MATERIAL:
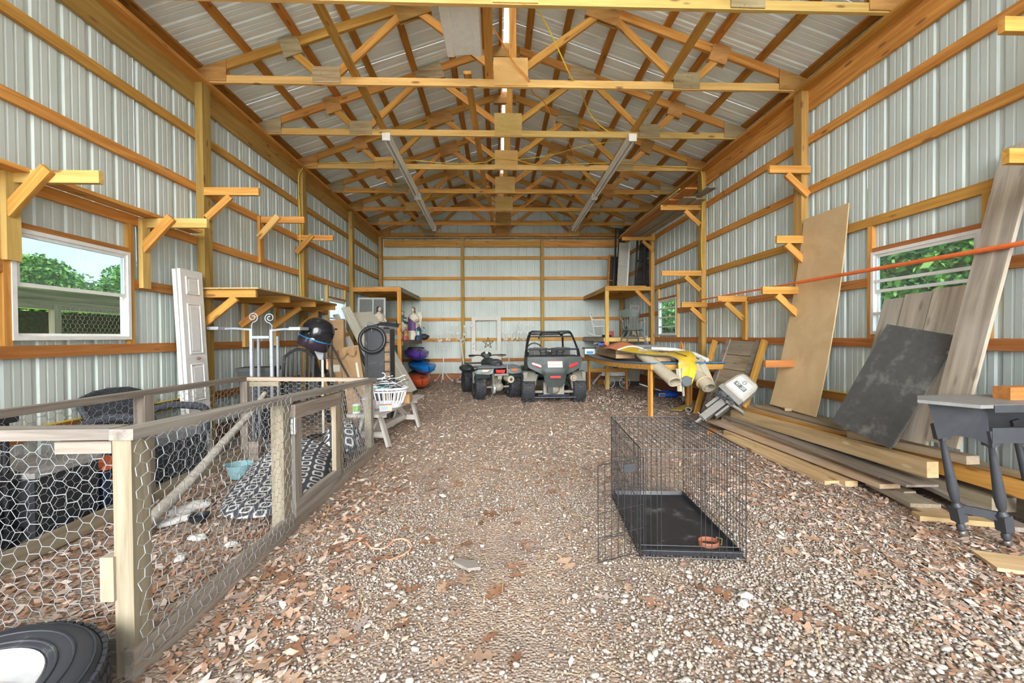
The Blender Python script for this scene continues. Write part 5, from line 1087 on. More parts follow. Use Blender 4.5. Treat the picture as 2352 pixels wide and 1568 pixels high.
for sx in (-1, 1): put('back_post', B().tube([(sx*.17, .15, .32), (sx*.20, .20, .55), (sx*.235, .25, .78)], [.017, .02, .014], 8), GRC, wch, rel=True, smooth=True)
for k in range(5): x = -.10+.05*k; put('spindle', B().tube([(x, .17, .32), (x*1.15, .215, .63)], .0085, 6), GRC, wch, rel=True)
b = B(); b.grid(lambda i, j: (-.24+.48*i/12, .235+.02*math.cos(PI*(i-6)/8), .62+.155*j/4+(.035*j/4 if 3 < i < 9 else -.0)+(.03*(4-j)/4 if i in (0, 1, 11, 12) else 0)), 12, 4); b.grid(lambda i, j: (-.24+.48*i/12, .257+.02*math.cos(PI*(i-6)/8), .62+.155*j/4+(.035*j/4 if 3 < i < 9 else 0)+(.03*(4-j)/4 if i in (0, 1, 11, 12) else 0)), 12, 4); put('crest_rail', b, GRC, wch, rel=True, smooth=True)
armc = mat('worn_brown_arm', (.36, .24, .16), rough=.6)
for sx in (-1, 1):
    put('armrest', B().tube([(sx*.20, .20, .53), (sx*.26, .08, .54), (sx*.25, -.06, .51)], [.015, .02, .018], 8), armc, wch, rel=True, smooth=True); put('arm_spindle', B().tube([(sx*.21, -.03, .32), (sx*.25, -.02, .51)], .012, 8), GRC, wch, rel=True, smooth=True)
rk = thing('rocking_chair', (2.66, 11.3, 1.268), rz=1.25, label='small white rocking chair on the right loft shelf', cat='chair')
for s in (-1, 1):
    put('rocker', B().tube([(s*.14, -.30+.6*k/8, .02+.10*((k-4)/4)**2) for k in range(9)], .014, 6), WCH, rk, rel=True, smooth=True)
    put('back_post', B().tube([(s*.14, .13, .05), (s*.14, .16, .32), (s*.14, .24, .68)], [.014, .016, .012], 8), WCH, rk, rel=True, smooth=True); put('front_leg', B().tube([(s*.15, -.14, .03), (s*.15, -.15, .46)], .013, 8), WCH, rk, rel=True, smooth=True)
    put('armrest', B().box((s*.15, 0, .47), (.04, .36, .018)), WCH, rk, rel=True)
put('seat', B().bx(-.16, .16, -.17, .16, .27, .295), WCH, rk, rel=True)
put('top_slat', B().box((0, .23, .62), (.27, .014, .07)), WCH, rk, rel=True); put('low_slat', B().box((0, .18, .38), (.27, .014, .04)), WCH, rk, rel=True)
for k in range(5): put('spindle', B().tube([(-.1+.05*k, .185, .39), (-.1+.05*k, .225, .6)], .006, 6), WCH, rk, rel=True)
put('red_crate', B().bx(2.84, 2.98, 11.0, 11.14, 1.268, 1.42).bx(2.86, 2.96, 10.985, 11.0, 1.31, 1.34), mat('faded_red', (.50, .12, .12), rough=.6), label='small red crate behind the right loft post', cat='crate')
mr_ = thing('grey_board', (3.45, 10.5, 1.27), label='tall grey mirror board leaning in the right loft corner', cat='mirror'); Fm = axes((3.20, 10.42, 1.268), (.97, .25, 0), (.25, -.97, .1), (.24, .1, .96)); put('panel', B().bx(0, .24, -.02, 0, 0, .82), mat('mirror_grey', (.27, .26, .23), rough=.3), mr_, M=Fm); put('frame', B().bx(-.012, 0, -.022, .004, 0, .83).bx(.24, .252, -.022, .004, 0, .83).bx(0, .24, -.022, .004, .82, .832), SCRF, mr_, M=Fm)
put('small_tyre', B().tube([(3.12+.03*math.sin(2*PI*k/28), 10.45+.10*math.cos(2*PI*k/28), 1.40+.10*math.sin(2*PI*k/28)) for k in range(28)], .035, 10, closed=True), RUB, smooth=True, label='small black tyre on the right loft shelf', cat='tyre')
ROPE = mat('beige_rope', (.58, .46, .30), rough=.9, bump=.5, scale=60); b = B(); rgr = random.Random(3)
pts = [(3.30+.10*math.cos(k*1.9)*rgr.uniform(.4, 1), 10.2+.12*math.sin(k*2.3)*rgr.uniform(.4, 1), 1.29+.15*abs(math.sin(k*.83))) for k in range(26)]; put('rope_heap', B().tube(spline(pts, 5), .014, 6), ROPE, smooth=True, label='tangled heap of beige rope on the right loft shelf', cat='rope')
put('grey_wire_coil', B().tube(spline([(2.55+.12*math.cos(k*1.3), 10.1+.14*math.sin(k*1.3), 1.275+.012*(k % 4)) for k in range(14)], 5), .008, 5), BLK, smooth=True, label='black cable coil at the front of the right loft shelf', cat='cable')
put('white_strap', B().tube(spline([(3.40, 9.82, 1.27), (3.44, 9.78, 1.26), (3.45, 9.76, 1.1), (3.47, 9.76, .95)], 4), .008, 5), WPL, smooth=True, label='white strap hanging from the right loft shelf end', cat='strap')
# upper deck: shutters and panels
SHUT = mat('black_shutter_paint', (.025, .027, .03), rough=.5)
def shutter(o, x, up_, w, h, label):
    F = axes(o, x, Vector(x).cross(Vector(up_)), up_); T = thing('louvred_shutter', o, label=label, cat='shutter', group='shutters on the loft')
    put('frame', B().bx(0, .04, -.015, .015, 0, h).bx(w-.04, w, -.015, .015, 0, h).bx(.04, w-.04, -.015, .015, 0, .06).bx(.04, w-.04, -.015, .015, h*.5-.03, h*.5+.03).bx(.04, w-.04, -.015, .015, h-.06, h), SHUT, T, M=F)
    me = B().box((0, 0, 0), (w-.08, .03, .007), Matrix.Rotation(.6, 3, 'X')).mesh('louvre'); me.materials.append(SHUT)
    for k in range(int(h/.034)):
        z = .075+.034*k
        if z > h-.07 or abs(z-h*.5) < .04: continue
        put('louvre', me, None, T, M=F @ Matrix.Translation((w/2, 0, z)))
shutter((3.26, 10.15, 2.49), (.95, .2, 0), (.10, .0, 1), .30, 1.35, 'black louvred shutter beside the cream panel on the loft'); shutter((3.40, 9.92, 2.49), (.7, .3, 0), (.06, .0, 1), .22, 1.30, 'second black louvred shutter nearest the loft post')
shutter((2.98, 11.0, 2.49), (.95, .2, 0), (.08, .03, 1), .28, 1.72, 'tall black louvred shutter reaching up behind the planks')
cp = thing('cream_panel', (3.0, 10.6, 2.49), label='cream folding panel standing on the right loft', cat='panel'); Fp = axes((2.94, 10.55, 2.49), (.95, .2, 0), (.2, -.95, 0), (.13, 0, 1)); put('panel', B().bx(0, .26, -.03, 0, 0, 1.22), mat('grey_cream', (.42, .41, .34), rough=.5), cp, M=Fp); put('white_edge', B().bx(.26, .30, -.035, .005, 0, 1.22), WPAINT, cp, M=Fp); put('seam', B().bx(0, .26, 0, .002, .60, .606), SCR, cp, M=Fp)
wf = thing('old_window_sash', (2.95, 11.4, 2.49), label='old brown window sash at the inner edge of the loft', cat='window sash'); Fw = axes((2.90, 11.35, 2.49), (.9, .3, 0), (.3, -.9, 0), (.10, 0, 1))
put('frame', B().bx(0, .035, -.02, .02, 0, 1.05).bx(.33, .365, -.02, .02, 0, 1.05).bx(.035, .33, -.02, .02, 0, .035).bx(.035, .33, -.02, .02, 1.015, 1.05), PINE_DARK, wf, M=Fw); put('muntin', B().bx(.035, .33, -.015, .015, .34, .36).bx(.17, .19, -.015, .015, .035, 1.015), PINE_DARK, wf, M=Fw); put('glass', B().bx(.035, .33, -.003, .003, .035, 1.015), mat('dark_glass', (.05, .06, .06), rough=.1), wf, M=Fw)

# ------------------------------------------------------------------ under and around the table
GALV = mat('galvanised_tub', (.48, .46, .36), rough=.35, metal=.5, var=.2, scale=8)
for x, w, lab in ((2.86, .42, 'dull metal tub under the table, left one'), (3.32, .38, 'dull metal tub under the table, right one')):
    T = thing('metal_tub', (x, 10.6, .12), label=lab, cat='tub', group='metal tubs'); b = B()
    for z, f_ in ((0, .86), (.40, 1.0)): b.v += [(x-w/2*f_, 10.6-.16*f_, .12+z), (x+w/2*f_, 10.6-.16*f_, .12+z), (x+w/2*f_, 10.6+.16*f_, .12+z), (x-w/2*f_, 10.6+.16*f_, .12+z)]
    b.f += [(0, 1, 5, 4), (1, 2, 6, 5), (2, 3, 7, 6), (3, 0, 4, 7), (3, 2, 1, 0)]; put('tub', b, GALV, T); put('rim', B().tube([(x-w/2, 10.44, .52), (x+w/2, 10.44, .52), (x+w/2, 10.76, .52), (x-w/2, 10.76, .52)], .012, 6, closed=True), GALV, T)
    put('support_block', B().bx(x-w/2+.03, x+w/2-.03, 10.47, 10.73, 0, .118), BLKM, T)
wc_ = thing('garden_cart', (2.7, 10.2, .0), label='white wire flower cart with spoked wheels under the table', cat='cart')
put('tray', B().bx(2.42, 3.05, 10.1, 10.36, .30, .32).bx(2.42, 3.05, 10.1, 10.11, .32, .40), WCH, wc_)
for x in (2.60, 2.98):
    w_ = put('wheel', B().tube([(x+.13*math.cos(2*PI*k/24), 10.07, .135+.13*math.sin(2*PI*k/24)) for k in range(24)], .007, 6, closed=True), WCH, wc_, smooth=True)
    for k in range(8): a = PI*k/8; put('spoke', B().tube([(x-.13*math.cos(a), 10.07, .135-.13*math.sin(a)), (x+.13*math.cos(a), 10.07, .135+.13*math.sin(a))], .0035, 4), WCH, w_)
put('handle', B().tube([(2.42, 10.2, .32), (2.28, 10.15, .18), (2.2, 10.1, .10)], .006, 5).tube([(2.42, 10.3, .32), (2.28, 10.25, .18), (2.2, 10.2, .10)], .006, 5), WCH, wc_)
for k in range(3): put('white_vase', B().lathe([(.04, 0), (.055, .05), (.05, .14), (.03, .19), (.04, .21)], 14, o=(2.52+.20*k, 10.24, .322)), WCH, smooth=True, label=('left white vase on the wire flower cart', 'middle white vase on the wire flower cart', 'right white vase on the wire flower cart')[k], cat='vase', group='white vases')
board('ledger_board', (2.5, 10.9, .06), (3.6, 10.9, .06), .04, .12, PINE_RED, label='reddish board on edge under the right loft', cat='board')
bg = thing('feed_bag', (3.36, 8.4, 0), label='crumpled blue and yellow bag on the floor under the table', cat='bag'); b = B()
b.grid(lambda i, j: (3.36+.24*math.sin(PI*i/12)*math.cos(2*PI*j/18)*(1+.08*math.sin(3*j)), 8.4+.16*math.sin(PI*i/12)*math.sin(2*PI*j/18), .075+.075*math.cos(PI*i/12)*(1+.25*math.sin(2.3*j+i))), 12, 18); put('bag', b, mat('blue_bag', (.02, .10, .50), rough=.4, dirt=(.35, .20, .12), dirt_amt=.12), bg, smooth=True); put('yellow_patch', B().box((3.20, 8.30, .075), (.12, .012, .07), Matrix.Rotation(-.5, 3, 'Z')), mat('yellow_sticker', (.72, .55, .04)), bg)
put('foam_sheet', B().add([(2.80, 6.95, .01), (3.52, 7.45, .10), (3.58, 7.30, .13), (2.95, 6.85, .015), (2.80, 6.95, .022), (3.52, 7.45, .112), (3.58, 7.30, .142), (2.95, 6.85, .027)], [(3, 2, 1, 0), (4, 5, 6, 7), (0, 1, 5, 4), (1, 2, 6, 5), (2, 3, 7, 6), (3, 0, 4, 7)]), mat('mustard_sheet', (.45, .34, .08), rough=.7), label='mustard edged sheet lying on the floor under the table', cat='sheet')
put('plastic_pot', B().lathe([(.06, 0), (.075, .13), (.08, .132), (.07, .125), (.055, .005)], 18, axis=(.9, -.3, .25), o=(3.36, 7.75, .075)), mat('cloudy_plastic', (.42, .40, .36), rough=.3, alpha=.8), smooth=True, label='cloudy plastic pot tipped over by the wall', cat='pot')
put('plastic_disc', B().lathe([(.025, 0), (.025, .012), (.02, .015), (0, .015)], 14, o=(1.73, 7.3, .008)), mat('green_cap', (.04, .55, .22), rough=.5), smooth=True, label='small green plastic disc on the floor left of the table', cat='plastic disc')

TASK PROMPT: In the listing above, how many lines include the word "from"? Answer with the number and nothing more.

FINAL ANSWER: 2